● TO BE DONE: Begin with the first line and repeat exactly through the line containing "scene.camera = cam"; leave every image out.

● GIVEN DATA:
— begin —

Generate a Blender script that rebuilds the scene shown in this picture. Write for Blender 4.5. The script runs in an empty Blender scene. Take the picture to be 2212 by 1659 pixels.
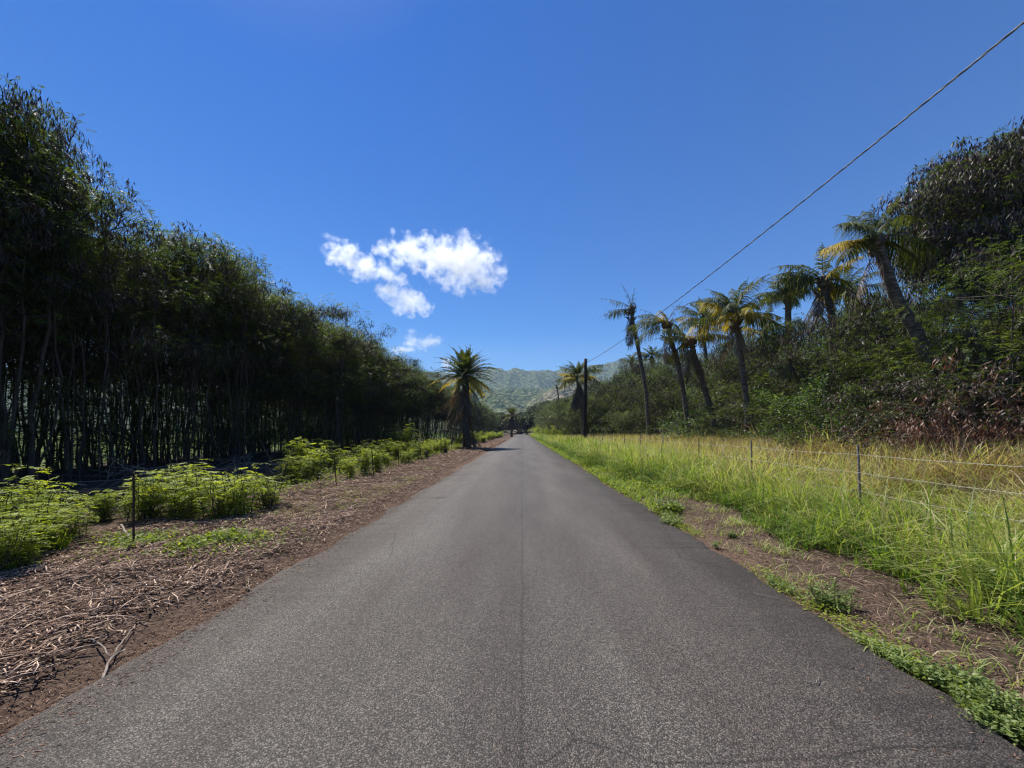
import bpy, math, random
import numpy as np
from mathutils import Vector, Matrix, Euler

# ------------------------------------------------------------------ camera, sky, sun, exposure
scene = bpy.context.scene
R = math.radians
F, VX, HY, CAMH = 831.0, 1128.0, 932.0, 1.55       # focal length, vanishing point and eye height used for measuring

cam_d = bpy.data.cameras.new('camera')
cam = bpy.data.objects.new('camera', cam_d)
scene.collection.objects.link(cam)
cam.location = (0, 0, CAMH)
cam.rotation_euler = (R(90), 0, 0)
cam_d.sensor_width = 36
cam_d.lens = 36 * F / 2212
cam_d.shift_x = -(VX - 1106) / 2212
cam_d.shift_y = (HY - 829.5) / 2212
cam_d.clip_start = 0.05
cam_d.clip_end = 40000
scene.camera = cam

SUN_EL, SUN_AZ = 60.0, -38.0
world = bpy.data.worlds.new('World')
scene.world = world
world.use_nodes = True
wn = world.node_tree
wn.nodes.clear()
sky = wn.nodes.new('ShaderNodeTexSky')
sky.sky_type = 'NISHITA'
sky.sun_disc = False
sky.sun_elevation = R(SUN_EL)
sky.sun_rotation = R(SUN_AZ)
sky.altitude = 100
sky.air_density = 1.0
sky.dust_density = 0.2
sky.ozone_density = 3.0
hsv = wn.nodes.new('ShaderNodeHueSaturation')
hsv.inputs['Hue'].default_value = 0.515
hsv.inputs['Saturation'].default_value = 1.62
hsv.inputs['Value'].default_value = 1.0
bg = wn.nodes.new('ShaderNodeBackground')
bg.inputs['Strength'].default_value = 0.071
wo = wn.nodes.new('ShaderNodeOutputWorld')
wn.links.new(sky.outputs[0], hsv.inputs['Color'])
wn.links.new(hsv.outputs[0], bg.inputs[0])
wn.links.new(bg.outputs[0], wo.inputs[0])

sd = bpy.data.lights.new('sun', 'SUN')
sd.energy = 5.0
sd.angle = R(0.53)
sd.color = (1.0, 0.95, 0.87)
so = bpy.data.objects.new('sun', sd)
scene.collection.objects.link(so)
S = Vector((math.cos(R(SUN_EL)) * math.sin(R(SUN_AZ)), math.cos(R(SUN_EL)) * math.cos(R(SUN_AZ)), math.sin(R(SUN_EL))))
so.rotation_euler = S.to_track_quat('Z', 'Y').to_euler()
so.location = (-40, 60, 90)

scene.view_settings.view_transform = 'Standard'
scene.view_settings.look = 'None'
scene.view_settings.exposure = 0.8
scene.view_settings.gamma = 1.0
scene.render.engine = 'CYCLES'
cy = scene.cycles
cy.max_bounces = 7
cy.diffuse_bounces = 3
cy.glossy_bounces = 2
cy.transmission_bounces = 4
cy.transparent_max_bounces = 6
cy.volume_bounces = 5
cy.volume_max_steps = 256
cy.use_denoising = True
cy.denoising_prefilter = 'ACCURATE'
cy.pixel_filter_type = 'BLACKMAN_HARRIS'
cy.filter_width = 1.25
cy.sample_clamp_indirect = 6

# ------------------------------------------------------------------ helpers
rng = np.random.default_rng(7)
rnd = random.Random(5)
COL = scene.collection


def P(px, py, Y):
    return np.array([(px - VX) / F * Y, Y, CAMH - (py - HY) / F * Y])


def hash2(i, j, s):
    n = np.sin(i * 127.1 + j * 311.7 + s * 74.7) * 43758.5453
    return n - np.floor(n)


def vnoise(x, y, s=0.0):
    xi, yi = np.floor(x), np.floor(y)
    fx, fy = x - xi, y - yi
    fx, fy = fx * fx * (3 - 2 * fx), fy * fy * (3 - 2 * fy)
    a, b = hash2(xi, yi, s), hash2(xi + 1, yi, s)
    c, d = hash2(xi, yi + 1, s), hash2(xi + 1, yi + 1, s)
    return (a + (b - a) * fx) * (1 - fy) + (c + (d - c) * fx) * fy


def fbm(x, y, s=0.0, octv=4):
    x, y = np.asarray(x, float), np.asarray(y, float)
    t, a, tot = 0, 0.5, 0
    for k in range(octv):
        t = t + a * vnoise(x * 2**k, y * 2**k, s + 3.1 * k)
        tot += a
        a *= 0.5
    return t / tot


def sstep(a, b, x):
    t = np.clip((x - a) / (b - a), 0, 1)
    return t * t * (3 - 2 * t)


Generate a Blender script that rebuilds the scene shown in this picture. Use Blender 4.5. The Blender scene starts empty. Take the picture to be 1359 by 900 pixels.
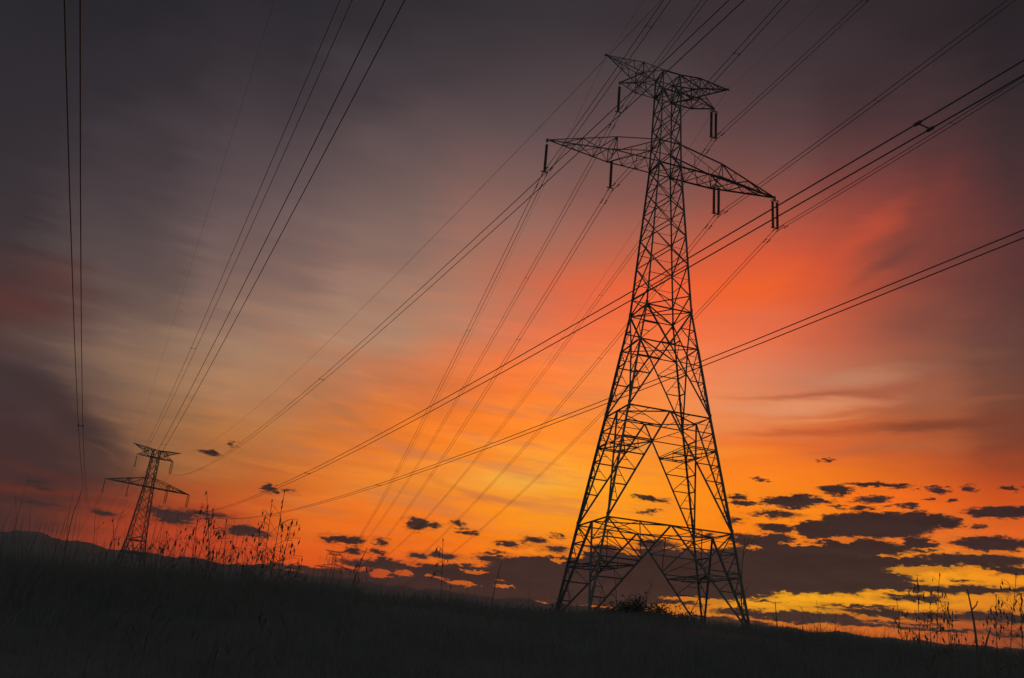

— end —

● IN RESPONSE:
Generate a Blender script that rebuilds the scene shown in this picture. Write for Blender 4.5. The script runs in an empty Blender scene. Take the picture to be 2212 by 1659 pixels.
import bpy, math, random
import numpy as np
from mathutils import Vector, Matrix, Euler

# ------------------------------------------------------------------ camera, sky, sun, exposure
scene = bpy.context.scene
R = math.radians
F, VX, HY, CAMH = 831.0, 1128.0, 932.0, 1.55       # focal length, vanishing point and eye height used for measuring

cam_d = bpy.data.cameras.new('camera')
cam = bpy.data.objects.new('camera', cam_d)
scene.collection.objects.link(cam)
cam.location = (0, 0, CAMH)
cam.rotation_euler = (R(90), 0, 0)
cam_d.sensor_width = 36
cam_d.lens = 36 * F / 2212
cam_d.shift_x = -(VX - 1106) / 2212
cam_d.shift_y = (HY - 829.5) / 2212
cam_d.clip_start = 0.05
cam_d.clip_end = 40000
scene.camera = cam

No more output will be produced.